The terminal is enough. The terminal is everything. You came to him with a GUI recommendation and he said 'stand out of my light.' Running git log --oneline by candlelight. The log is clean. He made it clean.
38
Nietzsche
'That which does not kill the build makes it stronger.'
The CI is the eternal return. Every test that fails will fail again. Every test that passes will pass again. The release cycle is the will to power.
39
Confucius
'The superior engineer does not rebase the work of others without asking.'
Has said this 847 times. Has been ignored 847 times. Has not stopped saying it. 'It does not matter how slowly you merge, as long as you do not stop.' He is still merging.
40
Wittgenstein
'Whereof one cannot commit, thereof one must be silent.'
The commit messages are perfect. There are very few of them. He hasn't committed in six months. He is thinking. The thinking is the work. The work is the thinking. The repo waits.
THE WILDCARDS 41–50
41
Gordon Ramsay
the code review.
'This commit message is RAW. It has no description, no ticket reference, no BREAKING CHANGE notice, and someone has force pushed to main. Get OUT of my repository.'
42
David Attenborough
narrates the git log.
'Here, in the uncommitted changes of the staging branch, we observe the developer's intent before it has fully formed. It will not survive the code review. This is nature's way.'
43
Bob Ross
'There are no bad commits. Only happy little reverts.'
Everything is a feature. The conflict is a happy accident. 'Let's add a happy little merge here, and maybe a squash, and maybe this branch becomes something beautiful.' It always does.
44
Jeremy Clarkson
'Some say he has never read the contributing guidelines.'
'And that his branch names are illegal in 17 countries. All we know is: he's called hotfix/clarkson and he's shipping it.'
45
Werner Herzog
'I have stared into the git log. The git log stared back.'
'It is not malevolent. It is indifferent. This is worse. We push anyway. Into the indifferent void. We push.'
46
The Queen (Elizabeth II)
has opened exactly one PR in her career.
It was merged immediately. Unanimously. By everyone. The commit message was: 'One has reviewed.' Nobody questioned it. The code was perfect. She has not opened another. She does not need to.
47
Yogi Berra
'Nobody ever uses that branch anymore, so it's too crowded.'
'You've got to be very careful when you rebase, or you might end up somewhere you didn't intend.' 'The future ain't what it used to be — especially after the force push.' Every commit message is a Yogi-ism. They are all correct.
48
The Lighthouse Keeper
maintains one branch. Has maintained one branch for forty years.

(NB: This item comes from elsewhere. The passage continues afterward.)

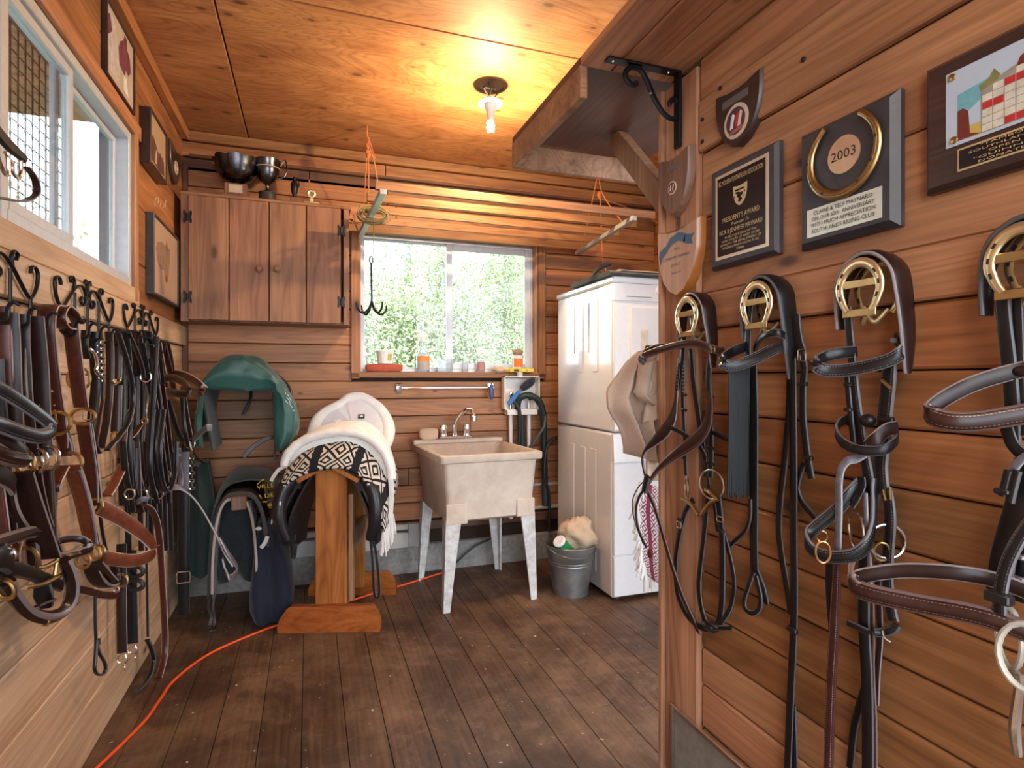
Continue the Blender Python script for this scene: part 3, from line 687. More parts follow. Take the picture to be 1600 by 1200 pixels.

The branch works. The branch has always worked. Ships have been guided by this branch. He does not know what a PR is. He does not need to know what a PR is. The light is on. That's enough.
49
Miss Havisham
stopped the repo at the moment of the bad merge.
All clocks: the moment of the merge. The branch is still open. The cake is on the table. 'We do not revert. We do not move forward. We sit with the open branch and we wait.' For what? She doesn't say. She knows.
50
Mrs. Greyback
already in the repo when you get there.
The conflict is already resolved. The branch is already clean. There's a commit in the log you didn't make. The message is: chore: tidied up. you'll thank yourself later. She was there before you initialised. She'll be there after you archive. The casserole is in the .gitignore. It shouldn't be warm. It's warm.